From cocoa to mobile phone handsets and cement to aircraft, Indonesia’s industry sector is surging as firms look to make inroads within the region and further abroad. However, a lack of infrastructure remains a limiting factor on growth.
On April 26, Taiwanese mobile maker Hon Hai Precision Industry, which trades as Foxconn, revealed plans to spend $5bn to $10bn in Indonesia on building a handset factory. The government is set to provide incentives including excise-duty relief for the sizeable investment.
The firm has already targeted the Bekasi or Tangerang industrial zones near Jakarta as possible sites for the factory, which will feed rising demand for smart-phone devices – the country imported some 50m handsets in 2012 worth $4.5bn, official data show.
Another fast-growing area of the economy is industrial cocoa production, with 1.6m ha of cocoa plantations making the archipelago the world’s third-largest supplier of the key chocolate ingredient.
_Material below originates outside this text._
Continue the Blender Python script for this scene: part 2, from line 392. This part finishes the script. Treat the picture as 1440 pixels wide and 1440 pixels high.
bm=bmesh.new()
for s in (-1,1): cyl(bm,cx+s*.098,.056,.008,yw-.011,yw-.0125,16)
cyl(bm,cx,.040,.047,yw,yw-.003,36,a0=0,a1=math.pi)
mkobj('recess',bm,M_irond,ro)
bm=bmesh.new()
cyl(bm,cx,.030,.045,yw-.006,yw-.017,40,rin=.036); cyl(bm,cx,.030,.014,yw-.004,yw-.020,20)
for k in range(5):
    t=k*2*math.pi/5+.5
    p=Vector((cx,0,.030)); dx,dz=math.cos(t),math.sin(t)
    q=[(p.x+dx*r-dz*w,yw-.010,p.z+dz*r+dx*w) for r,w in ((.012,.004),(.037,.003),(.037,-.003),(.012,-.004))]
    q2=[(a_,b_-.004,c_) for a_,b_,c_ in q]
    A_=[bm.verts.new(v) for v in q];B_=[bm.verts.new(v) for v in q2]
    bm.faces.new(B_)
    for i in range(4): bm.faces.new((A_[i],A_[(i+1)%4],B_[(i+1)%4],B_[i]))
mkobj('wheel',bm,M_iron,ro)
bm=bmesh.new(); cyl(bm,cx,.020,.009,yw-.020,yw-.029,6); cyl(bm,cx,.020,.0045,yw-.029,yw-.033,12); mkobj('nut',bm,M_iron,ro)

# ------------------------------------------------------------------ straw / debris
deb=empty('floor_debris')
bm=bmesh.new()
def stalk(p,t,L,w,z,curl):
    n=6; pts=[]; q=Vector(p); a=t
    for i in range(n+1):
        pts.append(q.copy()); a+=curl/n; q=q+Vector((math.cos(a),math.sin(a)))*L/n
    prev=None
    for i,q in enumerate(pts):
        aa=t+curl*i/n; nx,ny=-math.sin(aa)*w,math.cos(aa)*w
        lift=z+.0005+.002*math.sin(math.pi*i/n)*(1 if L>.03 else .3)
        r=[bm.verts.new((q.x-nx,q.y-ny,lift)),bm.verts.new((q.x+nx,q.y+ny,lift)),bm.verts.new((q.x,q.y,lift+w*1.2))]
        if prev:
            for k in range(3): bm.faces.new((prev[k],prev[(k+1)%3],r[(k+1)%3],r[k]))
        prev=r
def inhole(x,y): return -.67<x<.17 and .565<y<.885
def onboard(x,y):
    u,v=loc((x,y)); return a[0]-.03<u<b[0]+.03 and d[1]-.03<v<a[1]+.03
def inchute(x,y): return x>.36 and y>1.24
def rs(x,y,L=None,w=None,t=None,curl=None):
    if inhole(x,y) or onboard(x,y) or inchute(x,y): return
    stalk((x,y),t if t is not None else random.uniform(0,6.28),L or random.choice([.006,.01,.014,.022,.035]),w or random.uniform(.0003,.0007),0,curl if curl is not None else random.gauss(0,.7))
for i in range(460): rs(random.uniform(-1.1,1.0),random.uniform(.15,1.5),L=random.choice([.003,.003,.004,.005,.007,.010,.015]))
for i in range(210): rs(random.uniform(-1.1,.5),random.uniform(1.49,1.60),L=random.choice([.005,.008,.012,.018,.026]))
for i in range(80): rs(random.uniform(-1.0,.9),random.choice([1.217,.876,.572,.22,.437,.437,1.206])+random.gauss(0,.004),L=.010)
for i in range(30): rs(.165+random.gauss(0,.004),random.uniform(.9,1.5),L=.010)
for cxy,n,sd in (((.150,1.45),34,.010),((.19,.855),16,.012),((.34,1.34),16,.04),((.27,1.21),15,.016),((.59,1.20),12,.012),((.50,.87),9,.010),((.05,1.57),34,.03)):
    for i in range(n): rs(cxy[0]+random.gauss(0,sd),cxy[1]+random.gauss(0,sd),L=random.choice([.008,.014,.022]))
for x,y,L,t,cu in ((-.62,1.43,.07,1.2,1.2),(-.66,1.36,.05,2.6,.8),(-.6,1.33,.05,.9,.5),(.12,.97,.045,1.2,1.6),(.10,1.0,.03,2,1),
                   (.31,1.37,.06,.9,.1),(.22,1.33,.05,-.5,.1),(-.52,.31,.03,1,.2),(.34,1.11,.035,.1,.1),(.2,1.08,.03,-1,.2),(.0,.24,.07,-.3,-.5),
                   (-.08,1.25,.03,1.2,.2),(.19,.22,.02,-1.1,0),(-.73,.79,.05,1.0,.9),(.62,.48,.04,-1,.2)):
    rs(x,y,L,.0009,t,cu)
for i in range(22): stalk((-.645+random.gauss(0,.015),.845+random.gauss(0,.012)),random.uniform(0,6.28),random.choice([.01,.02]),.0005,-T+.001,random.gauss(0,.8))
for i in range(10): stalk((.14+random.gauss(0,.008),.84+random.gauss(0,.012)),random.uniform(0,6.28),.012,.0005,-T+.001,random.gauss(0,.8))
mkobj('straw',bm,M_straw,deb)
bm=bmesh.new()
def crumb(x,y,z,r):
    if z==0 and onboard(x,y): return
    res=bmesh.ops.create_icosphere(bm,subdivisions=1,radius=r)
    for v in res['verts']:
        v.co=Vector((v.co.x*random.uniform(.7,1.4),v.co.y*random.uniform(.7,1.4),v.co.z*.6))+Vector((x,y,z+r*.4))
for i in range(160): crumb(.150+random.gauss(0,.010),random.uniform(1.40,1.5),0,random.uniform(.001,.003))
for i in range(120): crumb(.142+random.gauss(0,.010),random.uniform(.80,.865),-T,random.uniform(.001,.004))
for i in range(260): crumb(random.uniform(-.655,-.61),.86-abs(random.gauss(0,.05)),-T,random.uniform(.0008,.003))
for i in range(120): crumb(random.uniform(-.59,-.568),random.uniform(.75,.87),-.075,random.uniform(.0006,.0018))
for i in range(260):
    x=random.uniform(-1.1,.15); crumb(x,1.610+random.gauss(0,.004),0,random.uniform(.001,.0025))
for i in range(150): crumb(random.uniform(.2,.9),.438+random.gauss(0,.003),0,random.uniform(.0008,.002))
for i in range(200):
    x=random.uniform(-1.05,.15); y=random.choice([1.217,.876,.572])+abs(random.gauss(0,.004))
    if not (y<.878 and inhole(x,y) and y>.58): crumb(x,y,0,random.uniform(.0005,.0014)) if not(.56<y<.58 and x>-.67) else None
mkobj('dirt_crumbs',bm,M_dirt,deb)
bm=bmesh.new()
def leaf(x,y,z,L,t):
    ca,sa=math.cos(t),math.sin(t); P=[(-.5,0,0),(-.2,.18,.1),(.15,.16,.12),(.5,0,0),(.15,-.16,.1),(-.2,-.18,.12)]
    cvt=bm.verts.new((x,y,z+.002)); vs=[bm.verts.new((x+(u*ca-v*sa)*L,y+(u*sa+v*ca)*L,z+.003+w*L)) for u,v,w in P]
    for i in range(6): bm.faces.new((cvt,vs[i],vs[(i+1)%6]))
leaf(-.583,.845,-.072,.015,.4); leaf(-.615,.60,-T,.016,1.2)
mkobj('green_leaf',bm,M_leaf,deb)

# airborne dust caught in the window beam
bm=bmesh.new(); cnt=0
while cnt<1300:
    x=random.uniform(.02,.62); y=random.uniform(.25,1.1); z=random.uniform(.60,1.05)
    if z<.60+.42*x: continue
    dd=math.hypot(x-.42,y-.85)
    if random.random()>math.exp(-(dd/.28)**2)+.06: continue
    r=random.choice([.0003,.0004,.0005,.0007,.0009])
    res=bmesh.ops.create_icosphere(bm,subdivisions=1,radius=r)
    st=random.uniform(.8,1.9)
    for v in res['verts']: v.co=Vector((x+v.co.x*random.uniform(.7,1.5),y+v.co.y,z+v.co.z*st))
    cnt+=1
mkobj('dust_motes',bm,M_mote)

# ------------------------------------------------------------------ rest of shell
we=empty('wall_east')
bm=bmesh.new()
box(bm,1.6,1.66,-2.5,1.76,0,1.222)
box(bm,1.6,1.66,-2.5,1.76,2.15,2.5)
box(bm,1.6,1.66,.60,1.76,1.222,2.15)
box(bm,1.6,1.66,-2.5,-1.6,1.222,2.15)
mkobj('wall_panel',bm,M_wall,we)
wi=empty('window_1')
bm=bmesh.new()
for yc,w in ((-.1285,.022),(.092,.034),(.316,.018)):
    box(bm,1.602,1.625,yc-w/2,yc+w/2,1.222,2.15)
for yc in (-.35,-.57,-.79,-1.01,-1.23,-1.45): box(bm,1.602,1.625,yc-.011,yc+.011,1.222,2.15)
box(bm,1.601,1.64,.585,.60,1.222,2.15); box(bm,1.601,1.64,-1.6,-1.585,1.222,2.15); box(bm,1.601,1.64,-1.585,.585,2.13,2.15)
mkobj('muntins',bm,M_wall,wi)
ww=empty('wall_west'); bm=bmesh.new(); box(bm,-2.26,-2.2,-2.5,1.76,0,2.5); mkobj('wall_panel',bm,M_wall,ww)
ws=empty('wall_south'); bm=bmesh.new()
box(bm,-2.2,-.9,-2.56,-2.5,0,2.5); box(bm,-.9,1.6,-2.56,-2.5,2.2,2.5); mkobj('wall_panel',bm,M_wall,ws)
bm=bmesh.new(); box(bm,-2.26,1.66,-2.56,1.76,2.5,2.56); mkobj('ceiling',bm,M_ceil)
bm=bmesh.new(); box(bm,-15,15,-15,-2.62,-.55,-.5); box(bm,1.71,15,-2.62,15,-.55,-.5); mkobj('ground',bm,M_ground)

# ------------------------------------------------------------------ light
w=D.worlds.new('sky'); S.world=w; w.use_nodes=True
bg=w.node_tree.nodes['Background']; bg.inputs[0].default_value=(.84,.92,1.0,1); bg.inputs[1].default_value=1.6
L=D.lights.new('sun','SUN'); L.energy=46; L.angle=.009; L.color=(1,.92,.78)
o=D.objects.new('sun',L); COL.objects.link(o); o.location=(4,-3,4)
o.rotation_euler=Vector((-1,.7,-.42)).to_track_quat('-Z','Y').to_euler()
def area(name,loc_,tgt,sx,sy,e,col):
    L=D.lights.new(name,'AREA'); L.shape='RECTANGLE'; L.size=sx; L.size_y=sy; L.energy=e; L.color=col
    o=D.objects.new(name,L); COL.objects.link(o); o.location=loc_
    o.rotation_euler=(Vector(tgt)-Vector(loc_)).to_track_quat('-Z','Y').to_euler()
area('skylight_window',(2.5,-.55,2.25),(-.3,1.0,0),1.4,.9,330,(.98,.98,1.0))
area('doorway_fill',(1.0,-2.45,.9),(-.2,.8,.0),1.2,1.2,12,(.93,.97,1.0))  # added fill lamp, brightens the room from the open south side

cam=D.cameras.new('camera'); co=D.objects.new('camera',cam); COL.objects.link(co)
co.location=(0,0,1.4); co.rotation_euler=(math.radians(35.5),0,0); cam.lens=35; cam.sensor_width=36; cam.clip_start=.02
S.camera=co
In April domestic cocoa industry leaders released a development plan that targets output of 1.5m tonnes by 2020, in a bid to capitalise on growing worldwide demand.
“There has not been a roadmap in the past with so many parties involved and aligned, and with so much commitment from the industry and donors to make it happen,” Ruud Engbers, group chairman of the Cocoa Sustainability Partnership told Reuters. “The momentum and the need is there to make it work now,” added Engbers, who also heads Mars Symbioscience Indonesia, a unit of US-based candymaker Mars.
Key to achieving the goals will be efforts to nurture a value-added processing industry. In 2012 four of the largest cocoa downstream players revealed plans to spend a combined $80m to increase their output from 210,000 tonnes to 370,000 tonnes.
Such capacity expansion is also under way in the burgeoning construction sector. The country’s top cement player, PT Semen Indonesia, announced in April it was planning to build a $200m factory in Myanmar in 2014. The facility is expected to be able to produce up to 1m tonnes of cement each year.
Demand for cement in Indonesia, which stood at about 60m tonnes in 2012, is expected to rise by 8-10% this year, according to the national cement industry association, driven by infrastructure and property projects. Semen Indonesia is also planning to build a new factory with 1.5m to 3m-tonne capacity in North Sumatra.
Another area seen as ready for growth is aerospace manufacturing, with a visiting Mexican official saying in April that the country could mobilise its experience in the automobile sector to become a player in the aircraft parts industry. With a number of new projects in the works, the outlook for the industrial sector appears strong. However, there are some potential challenges, including Indonesia’s aging infrastructure, with overburdened roads, ports and power plants impeding economic expansion.
Indeed, in early May, ratings agency S&P revised its outlook on Indonesia’s sovereign rating to stable from positive, citing, inter alia, slow progress in improving infrastructure, as well as stalled reform momentum and a weaker external profile.
The state seems well aware of the situation, with the 2013 budget allocating Rp193.8trn ($19.4bn) or 11.76% of expenditure to infrastructure development – an annual increase of 14.9%. To improve industrial competitiveness, Jakarta could also consider introducing more wide-reaching tax incentives such as those used in the Hon Hai investment. Loosening restrictions related to protecting domestic business would also likely encourage more investment in the sector.